It will now provide business BTL, consumer BTL, expat BTL, and regulated family BTL products to customers in Scotland
Mansfield Building Society has entered the Scottish buy-to-let (BTL) market, offering a range of products to borrowers in Scotland.
The lender will provide its business BTL, consumer BTL, and regulated family BTL products to Scottish customers, with some postcode restrictions on the Scottish islands.
Loan sizes will range from £50,000 to £1 million, with a maximum loan-to-value (LTV) of 75% available across all BTL products. The offering includes expat BTL but excludes special purpose vehicle (SPV) limited company BTL and holiday let lending.
The expansion follows Mansfield’s recent criteria enhancements, which now include flats in properties up to 10 storeys. The society will also consider portfolio landlords with up to 10 BTL mortgages or properties with other lenders.

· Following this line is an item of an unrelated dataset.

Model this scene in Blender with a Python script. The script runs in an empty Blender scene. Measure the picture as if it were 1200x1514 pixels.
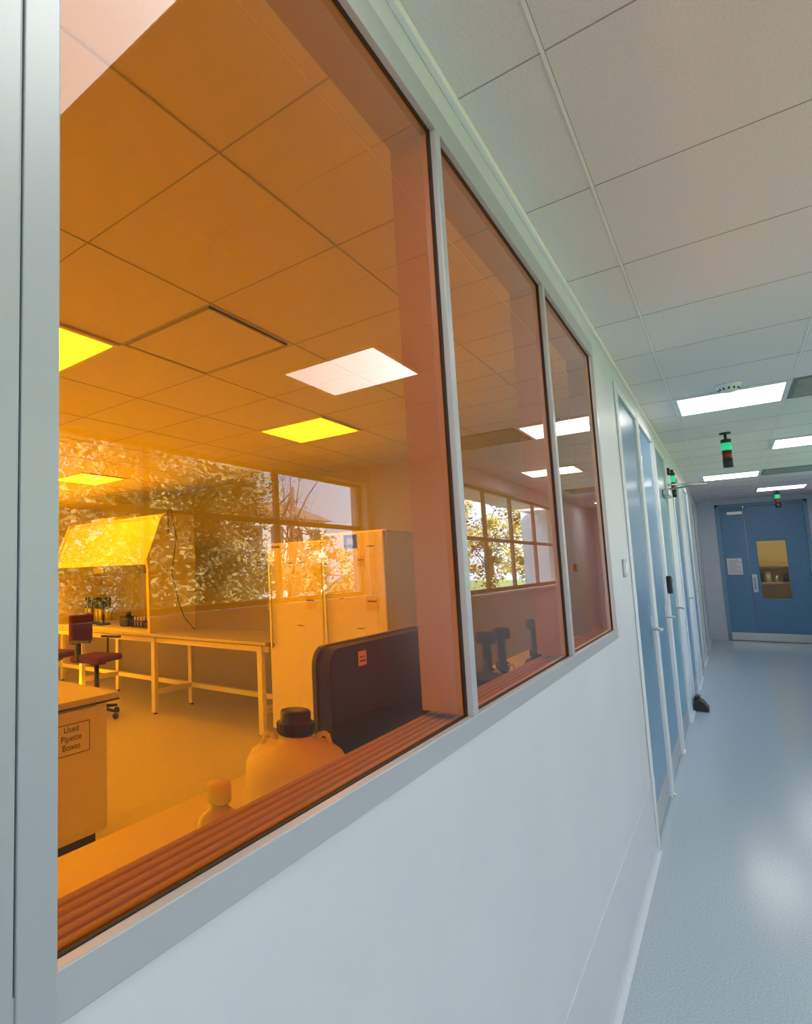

“Mansfield’s launch into the Scottish BTL market enables us to expand our reach and offering to include Scottish landlords who now have access to our flexible and personal lending solutions,” said Tom Denman-Molloy (pictured), intermediary sales manager at Mansfield Building Society.
“Whether it’s our incredibly popular family BTL lending or supporting portfolio landlords with affordability through top slicing, we’re looking to add an extra dimension to BTL in Scotland.”
Aside from buy-to-let mortgage products, Mansfield Building Society also offers a range of residential products. Residential purchase mortgages are available up to 95% loan-to-value (LTV) and remortgages up to 90% LTV.
The lender said its individual underwriting – done without the use of automated credit scoring systems – enables it to account for niche lending needs. These include support for first-time buyers (family gifted deposits, Right to Buy, and mortgages for up to four applicants), lending into retirement, shared ownership, property improvement, interest-only, let to buy and regulated buy-to-let mortgages.